| > But who spent a higher percentage of their income? Everybody knows. That's because we tax income. And income, unlike spending is easier to muddle. You can always fabricate a loss or at least a temporary loss to avoid paying taxes on your income. It's harder to hide spending. > And who had vastly more opportunity to spend that in a place outside of that sales tax jurisdiction? It's just as easy today to move your profits to another country if you are rich. If you tax spending, you can just tax money transfers to other countries as spending. Rich can fly wherever they like but they still had to pay taxes on the plane they bought, fuel they put in and all the money they spent on their trip.They could buy crypto, but guess what, on crypto purchase, also a spending tax. They can even move to live in another country till they die, but still their money transfered outside of their home country into their new one, taxed on exit. You brought the money into the country because you are in the business of exports? Great, here's a tax credit. You may deduct it from the tax you pay on your excursions abroad. The problem is not what is the moral thing to tax. The problem is how to do it efficiently with no loopholes without affecting desirable behaviors negatively and promoting undesirable ones. Taxing spending would also help with vast empires that cosist of inherited money. Income was already done, century ago so there's nothing to tax. If you try to tax wealth, so many people would equate it to theft. But if you tax spending ... |
Or we just finally actually tax inherited wealth like other kinds of income instead of giving wealthy many many millions of handouts and tax subsidies.
> with no loopholes
We've both shared examples of lots of ways one can have loopholes on spending money. If the standard is to find a way of "no loopholes", well, spending money outside of the tax jurisdiction away from the knowledge of the tax jurisdiction is a loophole. One wealthier people will have a far easier time exploiting than the poor. Expecting the wealthy are going to report their sales taxes on goods purchased overseas is as hopeful as back in the day states hoping people would report their online purchases. We both agree there's countless ways to obscure your income, if they can obscure their income why is it now impossible for them to obscure their purchases?

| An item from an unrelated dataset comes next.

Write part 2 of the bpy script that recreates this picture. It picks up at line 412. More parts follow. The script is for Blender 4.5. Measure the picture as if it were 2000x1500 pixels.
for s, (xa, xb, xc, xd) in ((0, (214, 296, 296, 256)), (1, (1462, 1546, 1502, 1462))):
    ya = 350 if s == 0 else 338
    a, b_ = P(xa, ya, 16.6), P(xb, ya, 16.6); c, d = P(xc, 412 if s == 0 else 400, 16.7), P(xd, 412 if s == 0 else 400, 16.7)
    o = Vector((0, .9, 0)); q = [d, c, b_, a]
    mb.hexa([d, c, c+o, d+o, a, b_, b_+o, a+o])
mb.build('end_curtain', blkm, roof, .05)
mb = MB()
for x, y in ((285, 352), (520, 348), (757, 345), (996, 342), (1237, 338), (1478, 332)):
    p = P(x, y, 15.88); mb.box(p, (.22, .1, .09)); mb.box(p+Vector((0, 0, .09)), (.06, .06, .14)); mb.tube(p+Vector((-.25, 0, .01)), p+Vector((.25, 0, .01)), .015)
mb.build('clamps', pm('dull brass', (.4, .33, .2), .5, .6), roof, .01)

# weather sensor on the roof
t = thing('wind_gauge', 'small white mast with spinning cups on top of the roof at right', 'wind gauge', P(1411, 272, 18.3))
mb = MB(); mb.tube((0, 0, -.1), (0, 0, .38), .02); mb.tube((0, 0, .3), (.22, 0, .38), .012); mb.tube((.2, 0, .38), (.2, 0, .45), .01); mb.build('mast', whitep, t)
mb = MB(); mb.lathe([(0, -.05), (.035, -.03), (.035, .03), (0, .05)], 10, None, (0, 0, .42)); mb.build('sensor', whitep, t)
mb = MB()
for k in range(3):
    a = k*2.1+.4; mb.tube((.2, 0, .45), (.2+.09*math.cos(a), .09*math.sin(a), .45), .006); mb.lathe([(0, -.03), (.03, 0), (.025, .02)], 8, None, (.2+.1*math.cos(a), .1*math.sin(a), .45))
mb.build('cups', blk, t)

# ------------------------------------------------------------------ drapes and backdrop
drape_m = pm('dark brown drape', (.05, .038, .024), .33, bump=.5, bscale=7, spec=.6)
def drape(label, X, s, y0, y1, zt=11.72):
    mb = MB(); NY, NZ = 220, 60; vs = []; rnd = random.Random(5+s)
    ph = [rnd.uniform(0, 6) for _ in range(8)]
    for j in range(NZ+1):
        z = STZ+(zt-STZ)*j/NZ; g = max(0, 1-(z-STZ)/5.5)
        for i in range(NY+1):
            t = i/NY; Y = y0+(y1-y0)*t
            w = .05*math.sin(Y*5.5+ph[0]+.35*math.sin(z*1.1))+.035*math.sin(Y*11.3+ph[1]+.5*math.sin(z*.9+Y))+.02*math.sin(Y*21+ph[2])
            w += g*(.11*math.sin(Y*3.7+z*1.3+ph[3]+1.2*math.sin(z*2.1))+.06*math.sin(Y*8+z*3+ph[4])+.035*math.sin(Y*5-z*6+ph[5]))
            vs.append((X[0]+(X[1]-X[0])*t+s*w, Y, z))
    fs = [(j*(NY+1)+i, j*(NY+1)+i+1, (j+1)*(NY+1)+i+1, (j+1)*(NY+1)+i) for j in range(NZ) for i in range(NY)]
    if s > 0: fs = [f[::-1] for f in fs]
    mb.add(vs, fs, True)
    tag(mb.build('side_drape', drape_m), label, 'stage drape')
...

> You brought the money into the country because you are in the business of exports? Great, here's a tax credit. You may deduct it from the tax you pay on your excursions abroad.
So those who make money on exports pay even lower tax rates than those working domestically, by design? And who in that "business of exports" actually gets that benefit? The shift worker in the factory making the widgets, the marketing director making the campaign for the widget overseas, the salesperson making the actual sale to the foreign distributor, or the owner of the corporation? Me thinks that benefit isn't going to the shift worker or the marketing person or the salesperson. Cool, even more handouts for the wealthy here. Great ideas. They'll get a tax break on their expensive foreign vacation while us plebs here pay full tax rates.
I'm not trying to make the argument that what we have today is good. There's so much wrong with it. But thinking that throwing it all away and just taxing spending is somehow itself a good and just way of doing it also doesn't make much sense to me. Having poorer people pay more effective tax rates than wealthier people doesn't strike me as fair.